> _SET PROBLEM_: Copy each line of the listing below exactly.

> _MATERIAL PROVIDED_:
——————————

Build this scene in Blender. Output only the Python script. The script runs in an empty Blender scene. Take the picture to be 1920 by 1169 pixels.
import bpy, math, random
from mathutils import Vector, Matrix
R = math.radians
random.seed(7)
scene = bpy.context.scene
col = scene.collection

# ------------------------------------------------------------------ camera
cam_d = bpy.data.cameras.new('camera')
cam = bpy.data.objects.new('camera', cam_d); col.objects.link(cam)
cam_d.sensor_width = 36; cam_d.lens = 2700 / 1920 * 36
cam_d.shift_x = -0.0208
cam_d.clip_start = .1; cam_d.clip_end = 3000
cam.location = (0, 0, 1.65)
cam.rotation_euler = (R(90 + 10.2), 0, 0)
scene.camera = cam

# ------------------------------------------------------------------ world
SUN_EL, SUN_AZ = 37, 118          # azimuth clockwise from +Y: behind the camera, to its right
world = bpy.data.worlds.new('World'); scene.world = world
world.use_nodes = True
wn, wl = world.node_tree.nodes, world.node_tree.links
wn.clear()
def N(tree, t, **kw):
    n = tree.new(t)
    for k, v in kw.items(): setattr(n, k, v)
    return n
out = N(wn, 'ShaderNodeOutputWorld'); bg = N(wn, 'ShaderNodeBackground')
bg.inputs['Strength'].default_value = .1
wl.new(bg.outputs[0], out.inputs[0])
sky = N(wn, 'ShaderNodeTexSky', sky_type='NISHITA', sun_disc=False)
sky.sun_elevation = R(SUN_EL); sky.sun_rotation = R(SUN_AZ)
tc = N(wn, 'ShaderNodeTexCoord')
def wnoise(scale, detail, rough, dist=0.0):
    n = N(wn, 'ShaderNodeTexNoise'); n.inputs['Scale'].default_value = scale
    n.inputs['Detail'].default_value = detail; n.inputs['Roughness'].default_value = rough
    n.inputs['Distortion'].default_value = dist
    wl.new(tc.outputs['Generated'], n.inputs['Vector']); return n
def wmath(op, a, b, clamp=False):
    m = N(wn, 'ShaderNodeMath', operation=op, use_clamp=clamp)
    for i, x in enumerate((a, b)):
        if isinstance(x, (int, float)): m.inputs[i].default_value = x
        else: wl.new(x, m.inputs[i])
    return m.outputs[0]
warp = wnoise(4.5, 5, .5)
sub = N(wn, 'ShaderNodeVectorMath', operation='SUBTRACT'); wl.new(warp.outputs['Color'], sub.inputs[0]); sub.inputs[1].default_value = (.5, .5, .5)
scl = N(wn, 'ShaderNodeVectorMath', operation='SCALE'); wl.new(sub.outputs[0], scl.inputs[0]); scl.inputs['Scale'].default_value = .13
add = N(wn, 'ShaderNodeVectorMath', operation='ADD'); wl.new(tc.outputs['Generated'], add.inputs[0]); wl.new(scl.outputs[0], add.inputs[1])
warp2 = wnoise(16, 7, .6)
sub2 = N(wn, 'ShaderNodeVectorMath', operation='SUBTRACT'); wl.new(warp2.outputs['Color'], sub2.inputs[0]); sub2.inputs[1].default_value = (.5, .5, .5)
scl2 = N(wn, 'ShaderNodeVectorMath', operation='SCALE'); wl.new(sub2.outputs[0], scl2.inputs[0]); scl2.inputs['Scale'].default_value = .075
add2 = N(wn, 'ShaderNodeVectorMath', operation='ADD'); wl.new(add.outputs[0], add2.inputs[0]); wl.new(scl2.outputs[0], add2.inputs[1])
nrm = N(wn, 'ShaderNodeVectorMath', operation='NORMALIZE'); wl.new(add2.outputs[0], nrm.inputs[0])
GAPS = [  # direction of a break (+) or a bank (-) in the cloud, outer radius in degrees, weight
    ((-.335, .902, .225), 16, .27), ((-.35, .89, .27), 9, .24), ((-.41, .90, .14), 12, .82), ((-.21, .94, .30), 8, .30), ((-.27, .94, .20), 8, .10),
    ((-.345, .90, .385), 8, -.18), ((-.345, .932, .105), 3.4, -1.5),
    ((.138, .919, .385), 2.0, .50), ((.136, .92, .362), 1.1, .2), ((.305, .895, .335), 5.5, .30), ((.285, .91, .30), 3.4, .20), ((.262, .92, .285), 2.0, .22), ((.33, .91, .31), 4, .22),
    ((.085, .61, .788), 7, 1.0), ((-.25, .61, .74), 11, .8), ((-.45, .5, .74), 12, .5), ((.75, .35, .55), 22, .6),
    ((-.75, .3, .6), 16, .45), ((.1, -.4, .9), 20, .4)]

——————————

> _SOLUTION_:
Build this scene in Blender. Output only the Python script. The script runs in an empty Blender scene. Take the picture to be 1920 by 1169 pixels.
import bpy, math, random
from mathutils import Vector, Matrix
R = math.radians
random.seed(7)
scene = bpy.context.scene
col = scene.collection

# ------------------------------------------------------------------ camera
cam_d = bpy.data.cameras.new('camera')
cam = bpy.data.objects.new('camera', cam_d); col.objects.link(cam)
cam_d.sensor_width = 36; cam_d.lens = 2700 / 1920 * 36
cam_d.shift_x = -0.0208
cam_d.clip_start = .1; cam_d.clip_end = 3000
cam.location = (0, 0, 1.65)
cam.rotation_euler = (R(90 + 10.2), 0, 0)
scene.camera = cam

# ------------------------------------------------------------------ world
SUN_EL, SUN_AZ = 37, 118          # azimuth clockwise from +Y: behind the camera, to its right
world = bpy.data.worlds.new('World'); scene.world = world
world.use_nodes = True
wn, wl = world.node_tree.nodes, world.node_tree.links
wn.clear()
def N(tree, t, **kw):
    n = tree.new(t)
    for k, v in kw.items(): setattr(n, k, v)
    return n
out = N(wn, 'ShaderNodeOutputWorld'); bg = N(wn, 'ShaderNodeBackground')
bg.inputs['Strength'].default_value = .1
wl.new(bg.outputs[0], out.inputs[0])
sky = N(wn, 'ShaderNodeTexSky', sky_type='NISHITA', sun_disc=False)
sky.sun_elevation = R(SUN_EL); sky.sun_rotation = R(SUN_AZ)
tc = N(wn, 'ShaderNodeTexCoord')
def wnoise(scale, detail, rough, dist=0.0):
    n = N(wn, 'ShaderNodeTexNoise'); n.inputs['Scale'].default_value = scale
    n.inputs['Detail'].default_value = detail; n.inputs['Roughness'].default_value = rough
    n.inputs['Distortion'].default_value = dist
    wl.new(tc.outputs['Generated'], n.inputs['Vector']); return n
def wmath(op, a, b, clamp=False):
    m = N(wn, 'ShaderNodeMath', operation=op, use_clamp=clamp)
    for i, x in enumerate((a, b)):
        if isinstance(x, (int, float)): m.inputs[i].default_value = x
        else: wl.new(x, m.inputs[i])
    return m.outputs[0]
warp = wnoise(4.5, 5, .5)
sub = N(wn, 'ShaderNodeVectorMath', operation='SUBTRACT'); wl.new(warp.outputs['Color'], sub.inputs[0]); sub.inputs[1].default_value = (.5, .5, .5)
scl = N(wn, 'ShaderNodeVectorMath', operation='SCALE'); wl.new(sub.outputs[0], scl.inputs[0]); scl.inputs['Scale'].default_value = .13
add = N(wn, 'ShaderNodeVectorMath', operation='ADD'); wl.new(tc.outputs['Generated'], add.inputs[0]); wl.new(scl.outputs[0], add.inputs[1])
warp2 = wnoise(16, 7, .6)
sub2 = N(wn, 'ShaderNodeVectorMath', operation='SUBTRACT'); wl.new(warp2.outputs['Color'], sub2.inputs[0]); sub2.inputs[1].default_value = (.5, .5, .5)
scl2 = N(wn, 'ShaderNodeVectorMath', operation='SCALE'); wl.new(sub2.outputs[0], scl2.inputs[0]); scl2.inputs['Scale'].default_value = .075
add2 = N(wn, 'ShaderNodeVectorMath', operation='ADD'); wl.new(add.outputs[0], add2.inputs[0]); wl.new(scl2.outputs[0], add2.inputs[1])
nrm = N(wn, 'ShaderNodeVectorMath', operation='NORMALIZE'); wl.new(add2.outputs[0], nrm.inputs[0])
GAPS = [  # direction of a break (+) or a bank (-) in the cloud, outer radius in degrees, weight
    ((-.335, .902, .225), 16, .27), ((-.35, .89, .27), 9, .24), ((-.41, .90, .14), 12, .82), ((-.21, .94, .30), 8, .30), ((-.27, .94, .20), 8, .10),
    ((-.345, .90, .385), 8, -.18), ((-.345, .932, .105), 3.4, -1.5),
    ((.138, .919, .385), 2.0, .50), ((.136, .92, .362), 1.1, .2), ((.305, .895, .335), 5.5, .30), ((.285, .91, .30), 3.4, .20), ((.262, .92, .285), 2.0, .22), ((.33, .91, .31), 4, .22),
    ((.085, .61, .788), 7, 1.0), ((-.25, .61, .74), 11, .8), ((-.45, .5, .74), 12, .5), ((.75, .35, .55), 22, .6),
    ((-.75, .3, .6), 16, .45), ((.1, -.4, .9), 20, .4)]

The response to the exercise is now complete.